Reid is quoted as saying at a June 6 forum:

"All the people who say the Press Council is a toothless tiger haven’t been bitten by it...An editor and a newspaper absolutely hate to devote space to somebody else’s opinion and assessment that the newspaper has done the wrong thing. It is a very public and prominent and painful procedure to go through—and we’ve signed up to it."

Reid also called for the government to stay out of media regulation and claimed that it's "putting the Murdoch empire on trial for crimes committed overseas."

Crikey noted that News Limited's Daily Telegraph had to print "two critical Press Council rulings this week."

In one of those complaints, published June 5 on the press council's website, the council concluded that the Daily Telegraph was inaccurate in its November 26, 2011 report on "asylum seekers." 
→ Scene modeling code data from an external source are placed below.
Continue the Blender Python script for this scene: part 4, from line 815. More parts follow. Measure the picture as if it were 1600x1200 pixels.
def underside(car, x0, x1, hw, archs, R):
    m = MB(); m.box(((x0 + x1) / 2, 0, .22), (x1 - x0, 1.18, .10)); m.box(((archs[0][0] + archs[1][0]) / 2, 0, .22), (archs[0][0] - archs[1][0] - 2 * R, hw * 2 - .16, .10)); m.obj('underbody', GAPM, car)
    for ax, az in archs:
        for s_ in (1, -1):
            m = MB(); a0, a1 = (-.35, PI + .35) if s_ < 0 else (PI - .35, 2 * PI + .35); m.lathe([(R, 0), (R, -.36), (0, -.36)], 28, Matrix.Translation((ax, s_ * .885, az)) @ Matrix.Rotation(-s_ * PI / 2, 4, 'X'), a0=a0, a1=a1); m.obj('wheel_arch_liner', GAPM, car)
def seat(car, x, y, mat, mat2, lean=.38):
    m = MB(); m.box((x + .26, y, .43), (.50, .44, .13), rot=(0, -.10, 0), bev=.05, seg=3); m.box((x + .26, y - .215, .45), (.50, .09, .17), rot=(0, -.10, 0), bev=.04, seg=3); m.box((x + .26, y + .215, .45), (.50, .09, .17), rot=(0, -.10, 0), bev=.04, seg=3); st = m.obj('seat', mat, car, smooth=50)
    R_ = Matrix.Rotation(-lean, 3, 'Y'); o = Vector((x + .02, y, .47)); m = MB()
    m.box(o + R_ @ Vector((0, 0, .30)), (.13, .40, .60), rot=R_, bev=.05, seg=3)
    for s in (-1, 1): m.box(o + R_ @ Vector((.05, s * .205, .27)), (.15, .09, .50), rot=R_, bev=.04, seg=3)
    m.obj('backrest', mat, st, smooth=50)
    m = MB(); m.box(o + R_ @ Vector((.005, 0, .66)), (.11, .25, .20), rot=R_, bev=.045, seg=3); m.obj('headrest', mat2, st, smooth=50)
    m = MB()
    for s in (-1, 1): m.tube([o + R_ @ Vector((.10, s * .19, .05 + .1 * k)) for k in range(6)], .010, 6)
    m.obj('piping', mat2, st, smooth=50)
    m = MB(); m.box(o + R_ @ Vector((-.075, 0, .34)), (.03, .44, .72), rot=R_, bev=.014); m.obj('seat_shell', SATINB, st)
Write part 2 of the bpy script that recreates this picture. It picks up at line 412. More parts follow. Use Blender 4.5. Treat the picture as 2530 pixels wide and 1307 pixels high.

The Telegraph's report, "Open the Floodgates -- Exclusive: Thousands of boat people to invade NSW" was "inaccurate" in its use of language, according to the press council's ruling.  For example, the council found the Telegraph's saying people would "invade" was "gravely inaccurate, unfair and offensive because of its clear connotations of forceful occupation."  And, the terminology "open the floodgates" was also "inaccurate and unfair." See that full adjudication here.

Another complaint, published the next day, found that the Daily Telegraph mixed news and opinion in its "17 articles during 2011" on "cycle lanes."  The press council didn't uphold all aspects of the complaint, filed by state parliament member and Lord Mayor Clover Moore who was behind the addition of bike lanes, but did find that some headlines "breached these principles because they expressed the newspaper's opinions rather than being a summary of facts reported in the accompanying news story." Also, some news reports used phrases like "diva-like list of demands," which the council said blurred news and opinion.

We have written to the Australian Press Council asking if it has any response to Reid's comments. We will update with any response.

Hat Tip: Roy Greenslade

UPDATE: 6/12/2012 10:11 AM EST: The Australian Press Council's standards director Derek Wilding responded to iMediaEthics' inquiry about Reid's comments.  Wilding told us that "The Council has not made any response to the comments, but the attached document sets out some some key progress made by the Council, key goals and distinctive characteristics. This was the background against which the comments were made."

That document details "key progress achieved in the 18 months since the Council's Strengthening Program commenced."  For example:

  • "any publisher wishing to leave the Council must now give at least four years’ notice;
  • "publishers’ obligations to the Council (eg funding and commitment to Council Standards) are now contractually enforceable;" and
  • "funding from publishers has doubled and three senior staff positions have been created."

Also, the council has four online publishers in its jurisdiction and the council gets final approval on how news outlets run adjudications.